Start manual

Tonight I am starting new courses, teaching constantly, and this reminds me to recommend the following to you:

Start using your camera in manual mode (“M”) and with auto ISO disabled. This way you set ISO, Aperture and Shutter Speed. Those are the only three variables that can affect exposure – use them yourself and understand the effects.

You see, if you use automatic modes, these “fight against you”. For instance, increasing ISO will not make your image brighter when your camera is set to an auto mode, since the camera will adjust aperture or shutter “the other way”. But it will not tell you this, leadinf to confusion.

So your exercise for today – and until you understand exposure properly: shoot in manual mode the entire day and adjust everything yourself. This is the only way you will understand photographic exposure.
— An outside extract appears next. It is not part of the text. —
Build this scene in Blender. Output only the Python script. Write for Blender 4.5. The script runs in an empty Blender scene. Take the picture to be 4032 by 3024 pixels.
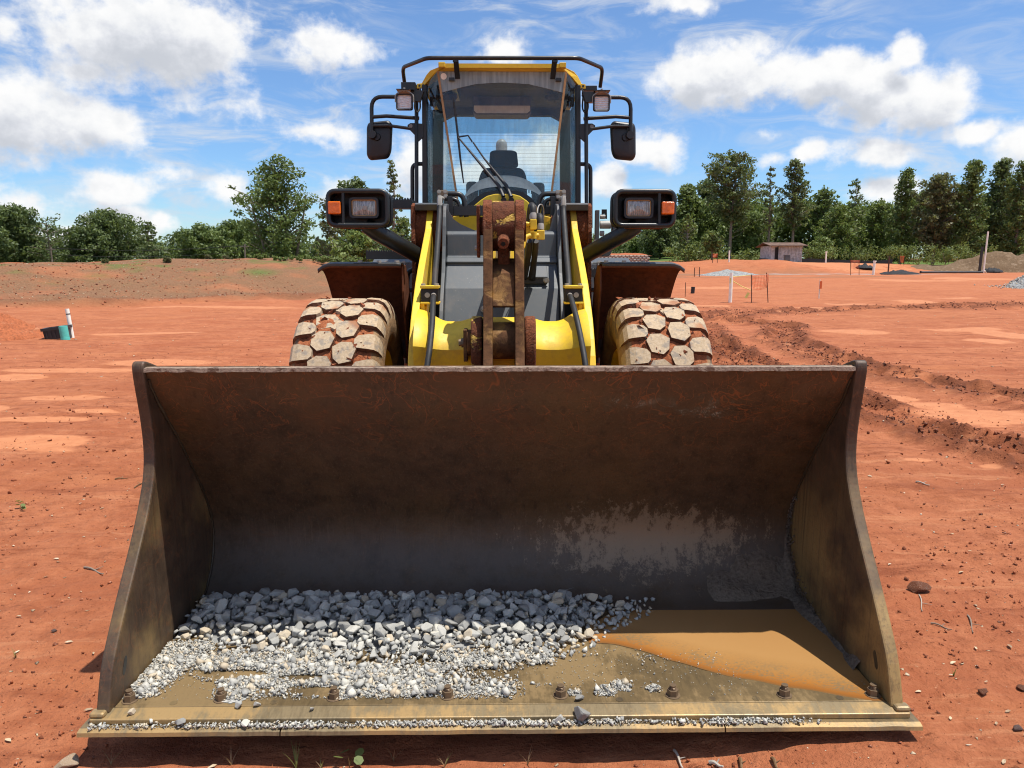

6 thoughts on “Start manual

  1. Hi Michael,
    I have a question that is somewhat related to this post. Hopefully you can help clarify:

    Recently in some event shooting that I did, I followed the famous Willems 4-4-4 rule with my 430-EXII set to ETTL metering. The pictures that resulted were a bit overexposed and with the ambient light not doing as much “work” in behind the subjects. (I think could have been a variety of reasons such as brighter ambient light, distance of subjects, etc). In these instances, what is your first suggestion to correct this? Flash compensation? change shutter speed / ISO / aperture?

    Any guidance that you could give would be appreciated!


  2. First: if the flash part is too bright, use FEC (Flash Exp Comp) to decrease that (say, -1 stop).

    Second – if the background is too bright, increase shutter speed. If it is too dark, increase ISO.

    Send me a picture with EXIF data and I’ll tell you my suggestion/analysis!

  3. Thank you!

    Would adjusting the aperture only be suggested/valuable in special circumstances?
    I will send a few samples tonight for your to review.


  4. I’ve been shooting manual for the past few days and am “getting it.” Still, I wonder about when to use exposure compensation buttons and when to use the dial to over-expose or under- expose.

    And, am I right, using a Nikon D80, that if the button is set to +3 for example, the dial has no effect on that setting?

  5. Michael! You are soooo right….on my recent trip to Arizona, I was using M 95% of the time…all because of something I learned from you. As I was in the desert and making use of tips from your one-to-one coaching and your blog, there were so many times I wanted to email you and thank you, but couldn’t, as I was not getting reception. Thanks so much for the last few one-to-one coaching sessions!